> **WHAT YOU ARE ASKED TO DO**: Everything from the first line of the data below through the line that contains "return (r*math.sin(a), -r*math.cos(a), z)" should be written out exactly, please, and nothing more; the pictures stay out.

> **SUPPLIED DATA**:
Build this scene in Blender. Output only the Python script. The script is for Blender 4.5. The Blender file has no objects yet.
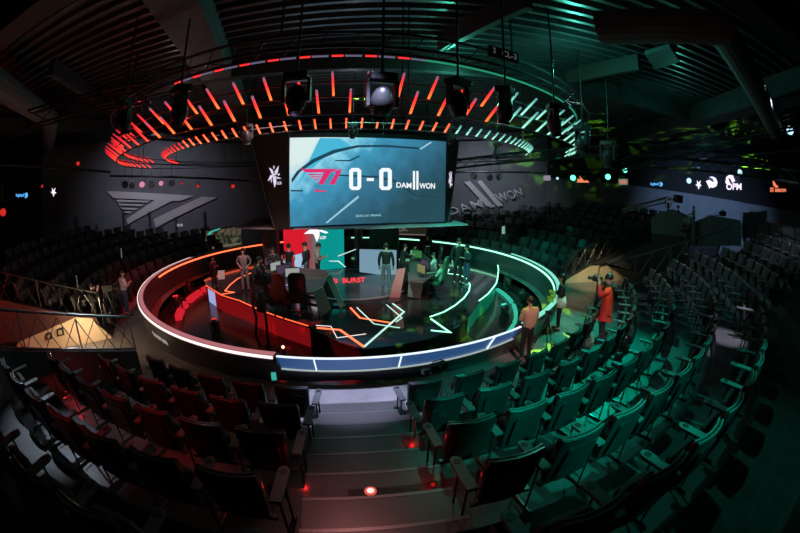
import bpy, bmesh, math, random
from mathutils import Vector, Matrix
random.seed(7)
SC = bpy.context.scene
C = SC.collection
R = math.radians
PI = math.pi

# ------------------------------------------------------------------ helpers
def P(r, a, z=0.0):
    a = R(a)
    return (r*math.sin(a), -r*math.cos(a), z)

MATS = {}
def mat(name, col, rough=.5, metal=0.0, emit=None, es=0.0, noise=None, bump=0.0, nscale=20, alpha=None, spec=None, coat=0.0):
    if name in MATS: return MATS[name]
    m = bpy.data.materials.new(name); m.use_nodes = True
    nt = m.node_tree; b = nt.nodes['Principled BSDF']
    b.inputs['Base Color'].default_value = (*col, 1)
    b.inputs['Roughness'].default_value = rough
    b.inputs['Metallic'].default_value = metal
    if spec is not None: b.inputs['Specular IOR Level'].default_value = spec
    if coat: b.inputs['Coat Weight'].default_value = coat
    if emit:
        b.inputs['Emission Color'].default_value = (*emit, 1)
        b.inputs['Emission Strength'].default_value = es
    if noise or bump:
        tc = nt.nodes.new('ShaderNodeTexCoord'); n = nt.nodes.new('ShaderNodeTexNoise')
        n.inputs['Scale'].default_value = nscale; n.inputs['Detail'].default_value = 5
        nt.links.new(tc.outputs['Object'], n.inputs['Vector'])
        if noise:
            rp = nt.nodes.new('ShaderNodeValToRGB')
            rp.color_ramp.elements[0].position = .3; rp.color_ramp.elements[1].position = .75
            rp.color_ramp.elements[0].color = (*[c*(1-noise) for c in col], 1)
            rp.color_ramp.elements[1].color = (*[min(1, c*(1+noise)) for c in col], 1)
            nt.links.new(n.outputs['Fac'], rp.inputs['Fac']); nt.links.new(rp.outputs['Color'], b.inputs['Base Color'])
        if bump:
            bp = nt.nodes.new('ShaderNodeBump'); bp.inputs['Strength'].default_value = bump
            nt.links.new(n.outputs['Fac'], bp.inputs['Height']); nt.links.new(bp.outputs['Normal'], b.inputs['Normal'])
    if alpha is not None:
        b.inputs['Alpha'].default_value = alpha
    MATS[name] = m
    return m

def glow(name, col, s, base=(.02, .02, .02)):
    return mat(name, base, .5, 0, col, s)

class MB:
    """collects vertices and faces of one mesh"""
    def __init__(s): s.v = []; s.f = []
    def add(s, vs, fs):
        o = len(s.v); s.v += [tuple(v) for v in vs]; s.f += [tuple(i+o for i in f) for f in fs]; return s
    def box(s, x0, x1, y0, y1, z0, z1, M=None):
        vs = [Vector((x, y, z)) for z in (z0, z1) for x, y in ((x0, y0), (x1, y0), (x1, y1), (x0, y1))]
        if M: vs = [M @ v for v in vs]
        return s.add(vs, [(0, 3, 2, 1), (4, 5, 6, 7), (0, 1, 5, 4), (1, 2, 6, 5), (2, 3, 7, 6), (3, 0, 4, 7)])
    def tube(s, pts, r, n=8, close=False):
        pts = [Vector(p) for p in pts]; rs = r if isinstance(r, (list, tuple)) else [r]*len(pts)
        rings = []; m = len(pts); up0 = None
        for i, p in enumerate(pts):
            a = pts[(i-1) % m] if (close or i > 0) else p
            b = pts[(i+1) % m] if (close or i < m-1) else p
            d = (b-a)
            d = d.normalized() if d.length > 1e-9 else Vector((0, 0, 1))
            ref = Vector((0, 0, 1)) if abs(d.z) < .9 else Vector((1, 0, 0))
            if up0 is not None and abs(up0.dot(d)) < .95: ref = up0
            x = d.cross(ref).normalized(); y = x.cross(d).normalized(); up0 = y
            rings.append([p + x*math.cos(2*PI*k/n)*rs[i] + y*math.sin(2*PI*k/n)*rs[i] for k in range(n)])
        vs = [v for rg in rings for v in rg]; fs = []
        for i in range(m if close else m-1):
            j = (i+1) % m
            for k in range(n):
                l = (k+1) % n
                fs.append((i*n+k, i*n+l, j*n+l, j*n+k))
        if not close:
            fs.append(tuple(range(n))[::-1]); fs.append(tuple((m-1)*n+k for k in range(n)))
        return s.add(vs, fs)
    def prism(s, pts, off):
        """closed polygon of 3d points pushed along off"""
        n = len(pts); off = Vector(off)
        vs = [Vector(p) for p in pts] + [Vector(p)+off for p in pts]
        return s.add(vs, [tuple(range(n)), tuple(range(2*n-1, n-1, -1))] + [(i, i+n, (i+1) % n+n, (i+1) % n) for i in range(n)])
    def poly(s, pts, z0, z1):
        return s.prism([(x, y, z0) for x, y in pts], (0, 0, z1-z0))
    def arc(s, prof, a0, a1, n=48):
        """sweep a closed profile of (r, z) round the stage centre between two bearings"""
        full = abs(a1-a0) >= 359.9; vs = []; fs = []
        for i in range(n if full else n+1):
            a = a0 + (a1-a0)*i/n
            pr = prof(a) if callable(prof) else prof
            m = len(pr)
            vs += [P(r, a, z) for r, z in pr]
        cnt = n
        for i in range(cnt):
            j = (i+1) % n if full else i+1
            for k in range(m):
                l = (k+1) % m
                fs.append((i*m+k, j*m+k, j*m+l, i*m+l))
        if not full:
            fs.append(tuple(range(m))); fs.append(tuple(n*m+k for k in range(m))[::-1])
        return s.add(vs, fs)
    def ball(s, c, rx, ry=None, rz=None, nu=12, nv=8, M=None, vmin=-1, vmax=1):
        ry = ry or rx; rz = rz or rx; vs = []; fs = []
        for j in range(nv+1):
            t = math.asin(max(-1, min(1, vmin))) + (math.asin(max(-1, min(1, vmax)))-math.asin(max(-1, min(1, vmin))))*j/nv
            for i in range(nu):
                u = 2*PI*i/nu
                v = Vector((rx*math.cos(t)*math.cos(u), ry*math.cos(t)*math.sin(u), rz*math.sin(t)))
                if M: v = M @ v
                vs.append(v+Vector(c))
        for j in range(nv):
            for i in range(nu):
                k = (i+1) % nu
                fs.append((j*nu+i, j*nu+k, (j+1)*nu+k, (j+1)*nu+i))
        fs.append(tuple(range(nu))[::-1]); fs.append(tuple(nv*nu+i for i in range(nu)))
        return s.add(vs, fs)
    def cyl(s, c, r, h, n=16, axis=(0, 0, 1), r2=None):
        ax = Vector(axis).normalized()
        return s.tube([Vector(c), Vector(c)+ax*h], [r, r if r2 is None else r2], n)
    def mesh(s, name, m, smooth=False, fix=True):
        me = bpy.data.meshes.new(name); me.from_pydata(s.v, [], s.f)
        if fix:
            bm = bmesh.new(); bm.from_mesh(me)
            if smooth: bmesh.ops.remove_doubles(bm, verts=bm.verts, dist=1e-5)
            bmesh.ops.recalc_face_normals(bm, faces=bm.faces); bm.to_mesh(me); bm.free()
        if smooth:
            for p in me.polygons: p.use_smooth = True
        me.materials.append(m); me.update()
        return me
    def build(s, name, m, parent=None, smooth=False, bevel=0, fix=True):
        o = bpy.data.objects.new(name, s.mesh(name, m, smooth, fix)); C.objects.link(o)
        if parent: o.parent = parent
        if bevel:
            b = o.modifiers.new('bevel', 'BEVEL'); b.width = bevel; b.segments = 2; b.limit_method = 'ANGLE'
        return o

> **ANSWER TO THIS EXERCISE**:
Build this scene in Blender. Output only the Python script. The script is for Blender 4.5. The Blender file has no objects yet.
import bpy, bmesh, math, random
from mathutils import Vector, Matrix
random.seed(7)
SC = bpy.context.scene
C = SC.collection
R = math.radians
PI = math.pi

# ------------------------------------------------------------------ helpers
def P(r, a, z=0.0):
    a = R(a)
    return (r*math.sin(a), -r*math.cos(a), z)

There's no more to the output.